A second-order dynamical low-rank mass-lumped finite element method for the Allen-Cahn equation
Jun Yang, Nianyu Yi, Peimeng Yin
TL;DR
The paper develops a second-order dynamical low-rank mass-lumped finite element method (DLR-MLFEM) to solve the Allen-Cahn equation by splitting the semi-discrete matrix equation into linear and nonlinear parts. An exact low-rank integrator handles the linear subproblem, while a second-order augmented BUG-based integrator advances the nonlinear part, yielding a method with complexity O((m+n)r^4) that preserves mass up to truncation and dissipates a modified energy with high-order accuracy. The framework extends to both classical and conservative Allen-Cahn formulations, demonstrates mass conservation, energy dissipation, and symmetry-preserving long-time behavior, and shows competitive accuracy and robustness in numerical experiments. This work advances efficient, structure-preserving simulations of gradient-flow PDEs by integrating DLRA with mass-lumped FEM and high-order splitting, enabling scalable simulations on large 2D/3D problems.
Abstract
In this paper, we propose a novel second-order dynamical low-rank mass-lumped finite element method for solving the Allen-Cahn (AC) equation, a semilinear parabolic partial differential equation.
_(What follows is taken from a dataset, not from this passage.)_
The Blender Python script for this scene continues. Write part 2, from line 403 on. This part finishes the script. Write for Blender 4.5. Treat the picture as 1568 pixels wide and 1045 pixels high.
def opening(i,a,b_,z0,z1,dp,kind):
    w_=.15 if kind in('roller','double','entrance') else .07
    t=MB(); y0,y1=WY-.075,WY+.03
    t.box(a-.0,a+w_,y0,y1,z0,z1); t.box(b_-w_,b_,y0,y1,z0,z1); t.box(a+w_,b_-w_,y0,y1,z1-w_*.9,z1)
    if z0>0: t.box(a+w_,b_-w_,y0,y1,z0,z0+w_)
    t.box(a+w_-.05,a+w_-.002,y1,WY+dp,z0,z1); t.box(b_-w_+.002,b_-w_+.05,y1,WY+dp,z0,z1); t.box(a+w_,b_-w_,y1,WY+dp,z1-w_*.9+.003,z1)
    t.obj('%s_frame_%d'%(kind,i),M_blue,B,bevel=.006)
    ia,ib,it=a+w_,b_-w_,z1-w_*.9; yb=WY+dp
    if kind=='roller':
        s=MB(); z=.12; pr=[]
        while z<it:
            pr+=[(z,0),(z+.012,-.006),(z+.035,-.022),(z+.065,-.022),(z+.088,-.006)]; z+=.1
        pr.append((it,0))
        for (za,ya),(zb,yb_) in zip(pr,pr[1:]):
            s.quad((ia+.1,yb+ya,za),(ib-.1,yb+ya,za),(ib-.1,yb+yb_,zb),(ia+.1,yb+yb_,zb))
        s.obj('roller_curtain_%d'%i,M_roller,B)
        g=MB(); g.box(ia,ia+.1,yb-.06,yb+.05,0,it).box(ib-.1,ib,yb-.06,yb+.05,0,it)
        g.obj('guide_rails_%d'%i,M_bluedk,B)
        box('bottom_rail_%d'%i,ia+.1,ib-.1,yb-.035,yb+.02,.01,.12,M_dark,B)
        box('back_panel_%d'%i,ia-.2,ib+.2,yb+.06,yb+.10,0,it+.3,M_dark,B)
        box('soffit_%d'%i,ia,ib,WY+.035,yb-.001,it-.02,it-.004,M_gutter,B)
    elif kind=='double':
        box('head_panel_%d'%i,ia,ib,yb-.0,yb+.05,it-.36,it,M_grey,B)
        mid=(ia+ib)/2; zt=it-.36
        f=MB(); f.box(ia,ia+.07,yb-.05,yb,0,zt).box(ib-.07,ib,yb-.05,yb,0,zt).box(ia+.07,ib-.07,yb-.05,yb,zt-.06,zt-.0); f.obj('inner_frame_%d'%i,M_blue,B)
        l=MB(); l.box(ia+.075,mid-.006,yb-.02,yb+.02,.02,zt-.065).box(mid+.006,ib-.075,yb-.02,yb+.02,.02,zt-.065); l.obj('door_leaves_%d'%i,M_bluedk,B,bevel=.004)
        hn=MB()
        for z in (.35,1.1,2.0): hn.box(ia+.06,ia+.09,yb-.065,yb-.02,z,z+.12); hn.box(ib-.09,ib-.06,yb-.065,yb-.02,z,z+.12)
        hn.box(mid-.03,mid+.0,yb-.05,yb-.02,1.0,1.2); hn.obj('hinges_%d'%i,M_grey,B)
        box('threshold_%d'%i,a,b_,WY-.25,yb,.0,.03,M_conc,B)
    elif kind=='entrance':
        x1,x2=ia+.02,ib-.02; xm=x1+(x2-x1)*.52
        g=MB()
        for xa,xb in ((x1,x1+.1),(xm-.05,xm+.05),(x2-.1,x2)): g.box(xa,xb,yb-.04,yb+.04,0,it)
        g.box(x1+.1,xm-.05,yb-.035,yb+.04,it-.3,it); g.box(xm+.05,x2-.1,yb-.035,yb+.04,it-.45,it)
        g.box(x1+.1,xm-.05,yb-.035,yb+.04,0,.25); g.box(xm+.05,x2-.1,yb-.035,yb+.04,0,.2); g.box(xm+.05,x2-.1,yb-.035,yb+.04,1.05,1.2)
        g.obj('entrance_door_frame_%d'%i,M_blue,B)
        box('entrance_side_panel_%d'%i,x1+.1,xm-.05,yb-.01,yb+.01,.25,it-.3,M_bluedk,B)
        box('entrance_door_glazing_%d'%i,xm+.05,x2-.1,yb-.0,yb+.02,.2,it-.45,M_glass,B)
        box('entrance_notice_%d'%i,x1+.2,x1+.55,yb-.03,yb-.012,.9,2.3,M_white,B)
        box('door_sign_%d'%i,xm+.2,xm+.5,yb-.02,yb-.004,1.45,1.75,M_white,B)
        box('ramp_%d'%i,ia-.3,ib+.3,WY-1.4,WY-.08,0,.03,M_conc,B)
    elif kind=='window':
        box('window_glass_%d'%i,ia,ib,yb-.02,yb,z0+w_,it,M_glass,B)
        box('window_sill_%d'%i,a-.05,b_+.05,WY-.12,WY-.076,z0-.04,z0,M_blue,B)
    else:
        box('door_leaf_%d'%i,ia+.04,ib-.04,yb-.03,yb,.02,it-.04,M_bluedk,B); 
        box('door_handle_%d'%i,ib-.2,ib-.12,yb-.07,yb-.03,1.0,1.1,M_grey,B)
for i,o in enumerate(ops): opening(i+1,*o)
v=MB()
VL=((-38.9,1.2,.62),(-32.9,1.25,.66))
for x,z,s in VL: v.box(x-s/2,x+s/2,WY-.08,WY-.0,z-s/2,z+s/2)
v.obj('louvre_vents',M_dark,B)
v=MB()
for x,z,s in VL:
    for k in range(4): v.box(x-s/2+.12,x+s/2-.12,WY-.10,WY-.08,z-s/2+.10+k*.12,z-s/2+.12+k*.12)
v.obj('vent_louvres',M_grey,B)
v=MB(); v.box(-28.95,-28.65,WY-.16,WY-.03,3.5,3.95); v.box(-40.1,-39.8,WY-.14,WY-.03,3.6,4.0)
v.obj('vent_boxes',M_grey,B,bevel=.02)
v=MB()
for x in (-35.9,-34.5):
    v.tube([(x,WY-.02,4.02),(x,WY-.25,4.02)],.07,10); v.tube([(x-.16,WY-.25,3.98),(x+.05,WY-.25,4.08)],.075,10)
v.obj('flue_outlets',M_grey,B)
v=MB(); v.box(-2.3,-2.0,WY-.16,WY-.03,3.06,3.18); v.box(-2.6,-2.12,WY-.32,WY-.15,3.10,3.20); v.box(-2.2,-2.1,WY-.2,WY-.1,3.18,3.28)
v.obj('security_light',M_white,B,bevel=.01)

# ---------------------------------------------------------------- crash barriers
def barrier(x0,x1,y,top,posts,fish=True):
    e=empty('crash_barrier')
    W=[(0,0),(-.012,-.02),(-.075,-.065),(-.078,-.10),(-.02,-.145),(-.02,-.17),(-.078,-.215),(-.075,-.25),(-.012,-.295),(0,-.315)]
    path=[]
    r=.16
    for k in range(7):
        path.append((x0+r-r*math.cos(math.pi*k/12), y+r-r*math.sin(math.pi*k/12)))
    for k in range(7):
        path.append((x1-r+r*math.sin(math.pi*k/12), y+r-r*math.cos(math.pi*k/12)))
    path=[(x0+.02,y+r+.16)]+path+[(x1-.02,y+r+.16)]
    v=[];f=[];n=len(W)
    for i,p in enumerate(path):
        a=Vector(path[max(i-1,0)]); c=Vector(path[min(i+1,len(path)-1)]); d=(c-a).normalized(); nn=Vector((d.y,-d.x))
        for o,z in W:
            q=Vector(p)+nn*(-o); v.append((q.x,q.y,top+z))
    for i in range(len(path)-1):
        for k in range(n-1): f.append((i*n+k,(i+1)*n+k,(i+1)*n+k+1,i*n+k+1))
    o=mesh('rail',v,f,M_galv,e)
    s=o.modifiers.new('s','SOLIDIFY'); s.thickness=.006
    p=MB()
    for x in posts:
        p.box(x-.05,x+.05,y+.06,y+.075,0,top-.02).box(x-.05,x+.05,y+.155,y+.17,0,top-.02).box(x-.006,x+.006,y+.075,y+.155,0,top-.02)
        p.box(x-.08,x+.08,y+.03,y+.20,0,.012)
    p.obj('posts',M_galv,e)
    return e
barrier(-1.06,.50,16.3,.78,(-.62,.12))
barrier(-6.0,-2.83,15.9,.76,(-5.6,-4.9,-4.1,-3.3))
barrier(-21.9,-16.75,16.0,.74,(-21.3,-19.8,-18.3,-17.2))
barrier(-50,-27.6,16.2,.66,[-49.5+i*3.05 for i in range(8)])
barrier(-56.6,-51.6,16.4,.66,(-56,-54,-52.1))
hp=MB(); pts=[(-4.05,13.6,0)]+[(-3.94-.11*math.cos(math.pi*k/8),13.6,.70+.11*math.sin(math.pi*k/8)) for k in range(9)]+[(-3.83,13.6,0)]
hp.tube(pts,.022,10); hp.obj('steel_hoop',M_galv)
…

The matrix differential equation of the semi-discrete mass-lumped finite element scheme is decomposed into linear and nonlinear components using the second-order Strang splitting method. The linear component is solved analytically within a low-rank manifold, while the nonlinear component is discretized using a second-order augmented basis update & Galerkin (BUG) integrator, in which the $S$-step matrix equation is solved by the explicit 2-stage strong stability-preserving Runge-Kutta method. The algorithm has lower computational complexity than the full-rank mass-lump finite element method. The dynamical low-rank finite element solution is shown to conserve mass up to a truncation tolerance for the conservative Allen-Cahn equation. Meanwhile, the modified energy is dissipative up to a high-order error and is hence stable. Numerical experiments validate the theoretical results. Symmetry-preserving tests highlight the robustness of the proposed method for long-time simulations and demonstrate its superior performance compared to existing methods.